The authenticity and openness inherent to country music is arguably what also makes its stars — and their fan bases — so exploitable: Fans want to believe. Even Wilson’s own bus drivers were nearly fooled by the ads.

“When the gummy stuff started, we were talking about it on the bus,” Monchick says, “and Lainey has two ladies who drive, and one of them goes, ‘Wait a second, are those the same gummies that Miranda Lambert had been using?’”

Jennifer Grygiel, associate professor in communications at Syracuse University and an expert in memes, says it may look like the scammers are zeroing in on country fans specifically, but it’s actually more nuanced than that.
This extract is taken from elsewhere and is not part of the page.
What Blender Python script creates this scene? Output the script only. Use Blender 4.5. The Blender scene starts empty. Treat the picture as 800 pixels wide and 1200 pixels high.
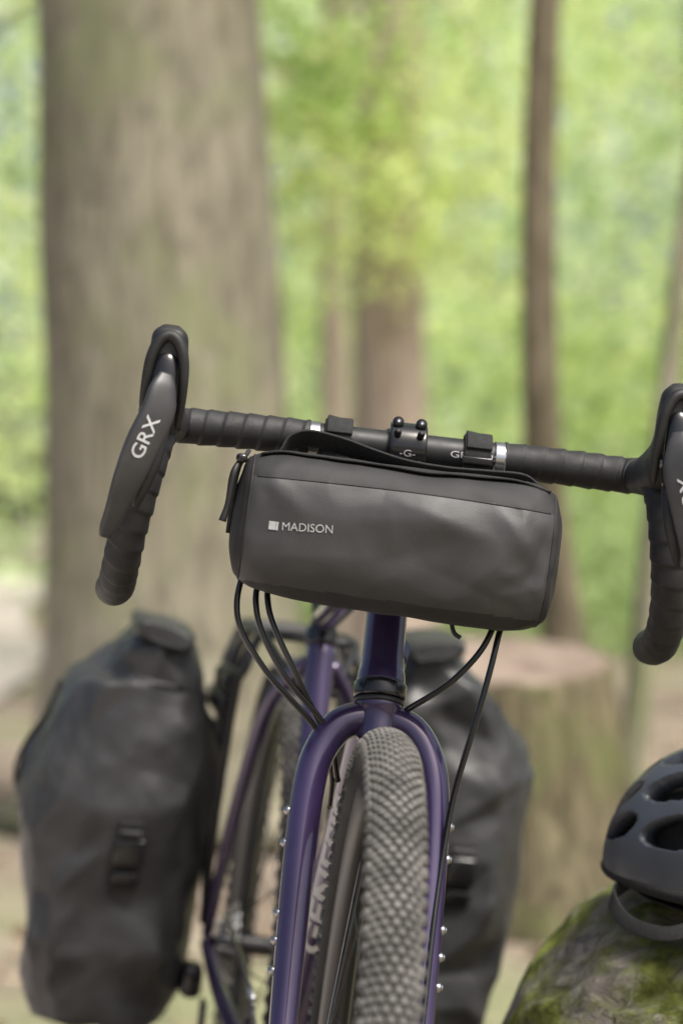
import bpy, bmesh, math, random
import numpy as np
from mathutils import Vector, Matrix, noise
from mathutils.bvhtree import BVHTree
random.seed(7); np.random.seed(7)
V = Vector
scene = bpy.context.scene

# ------------------------------------------------------------------ materials
def pbr(name, c1, c2=None, scale=10, rough=.5, metal=0, bump=0, bscale=80, coat=0, stretch=(1,1,1),
        r2=None, c3=None, scale3=3, spec=.5, bdist=.002, lo=.35, hi=.65, sheen=0, detail=6):
    m = bpy.data.materials.new(name); m.use_nodes = True
    nt = m.node_tree; N = nt.nodes; L = nt.links
    b = N['Principled BSDF']
    b.inputs['Roughness'].default_value = rough
    b.inputs['Metallic'].default_value = metal
    b.inputs['Coat Weight'].default_value = coat
    b.inputs['Coat Roughness'].default_value = .06
    b.inputs['Specular IOR Level'].default_value = spec
    b.inputs['Base Color'].default_value = (*c1, 1)
    tc = N.new('ShaderNodeTexCoord'); mp = N.new('ShaderNodeMapping')
    mp.inputs['Scale'].default_value = stretch
    L.new(tc.outputs['Object'], mp.inputs['Vector'])
    def nz(s, d=6):
        n = N.new('ShaderNodeTexNoise'); n.inputs['Scale'].default_value = s
        n.inputs['Detail'].default_value = d
        L.new(mp.outputs['Vector'], n.inputs['Vector']); return n
    def ramp(src, a, c, lo, hi):
        r = N.new('ShaderNodeValToRGB')
        r.color_ramp.elements[0].position = lo; r.color_ramp.elements[1].position = hi
        r.color_ramp.elements[0].color = (*a, 1); r.color_ramp.elements[1].color = (*c, 1)
        L.new(src, r.inputs['Fac']); return r
    if c2 is not None:
        n = nz(scale, detail); r = ramp(n.outputs['Fac'], c1, c2, lo, hi); out = r.outputs['Color']
        if c3 is not None:
            n3 = nz(scale3, 5); f = ramp(n3.outputs['Fac'], (0,0,0), (1,1,1), .45, .62)
            mx = N.new('ShaderNodeMix'); mx.data_type = 'RGBA'
            L.new(f.outputs['Color'], mx.inputs['Factor'])
            L.new(out, mx.inputs['A']); mx.inputs['B'].default_value = (*c3, 1)
            out = mx.outputs['Result']
        L.new(out, b.inputs['Base Color'])
    if r2 is not None:
        n = nz(scale*1.7, 4); r = ramp(n.outputs['Fac'], (rough,)*3, (r2,)*3, .3, .7)
        L.new(r.outputs['Color'], b.inputs['Roughness'])
    if bump:
        n = nz(bscale, 6); bp = N.new('ShaderNodeBump')
        bp.inputs['Strength'].default_value = bump; bp.inputs['Distance'].default_value = bdist
        L.new(n.outputs['Fac'], bp.inputs['Height']); L.new(bp.outputs['Normal'], b.inputs['Normal'])
    return m

M_tape   = pbr('bar_tape', (.008,.008,.0085), (.016,.016,.017), scale=60, rough=.55, r2=.7, bump=.5, bscale=900, bdist=.0006)
M_rubber = pbr('hood_rubber', (.009,.009,.009), (.016,.016,.016), scale=40, rough=.5, r2=.62, bump=.3, bscale=1400, bdist=.0004)
M_lever  = pbr('lever_alloy', (.045,.045,.046), (.066,.066,.068), scale=30, rough=.4, metal=.4, r2=.5)
M_gloss  = pbr('gloss_black', (.008,.008,.009), rough=.22, coat=.3)
M_blk    = pbr('satin_black', (.010,.010,.011), (.017,.017,.018), scale=50, rough=.42, r2=.55)
M_web    = pbr('webbing', (.009,.009,.009), (.018,.018,.018), scale=300, rough=.8, bump=.8, bscale=900, bdist=.0007)
M_tpu    = pbr('coated_tarpaulin', (.033,.033,.034), (.045,.045,.046), scale=14, rough=.46, r2=.58, bump=.25, bscale=600, bdist=.0005, spec=.5)
M_fab    = pbr('matte_fabric', (.012,.012,.0125), (.019,.019,.0195), scale=30, rough=.68, bump=.5, bscale=1100, bdist=.0005)
M_pan    = pbr('pannier_tarpaulin', (.022,.0223,.0227), (.038,.0383,.039), scale=9, rough=.38, r2=.52, bump=.35, bscale=60, bdist=.003, spec=.5)
M_purple = pbr('purple_paint', (.034,.021,.070), (.042,.026,.086), scale=20, rough=.3, metal=.35, coat=1.0)
M_silver = pbr('polished_alloy', (.55,.55,.56), rough=.25, metal=1)
M_steel  = pbr('steel', (.30,.30,.31), (.4,.4,.41), scale=60, rough=.35, metal=1)
M_tyre   = pbr('tyre_rubber', (.012,.012,.011), (.022,.021,.019), scale=40, rough=.75, bump=.3, bscale=500)
M_knob   = pbr('tread_rubber', (.085,.081,.075), (.17,.163,.15), scale=35, rough=.85, bump=.3, bscale=400)
M_rim    = pbr('rim_black', (.016,.016,.017), rough=.35)
M_print  = pbr('print_grey', (.34,.34,.34), (.42,.42,.42), scale=200, rough=.6)
M_printw = pbr('print_white', (.45,.45,.46), (.52,.52,.52), scale=200, rough=.5)
M_helm   = pbr('helmet_shell', (.044,.050,.061), (.054,.060,.072), scale=20, rough=.32, r2=.40)
M_eps    = pbr('helmet_foam', (.008,.008,.009), (.014,.014,.014), scale=200, rough=.9, bump=.4, bscale=500)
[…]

“It’s about audience, and that’s nothing new,” Grygiel says. “But if you’re talking about those two country stars you mentioned, there’s going to be a slightly different demographic. Whoever is selling these weight-loss gummies has essentially said that this is who they think will be attracted to this product. American culture has put forth this idea that you’re supposed to look a certain way, and it’s really unhealthy.”

While any weight-loss gimmicks can have serious side effects, Kappy worries about the possibility of the AI fakes one day selling more malicious products. “What happens when they start saying, ‘Invest in this or do this’?” he says. “That’s the scary part to me, when they begin actively using this against the fan.”

“It can dilute and wreck the consumer confidence in artists,” says Monchick. “I hate to doomsday it, but I think some bad shit is going to happen before they do something about it.”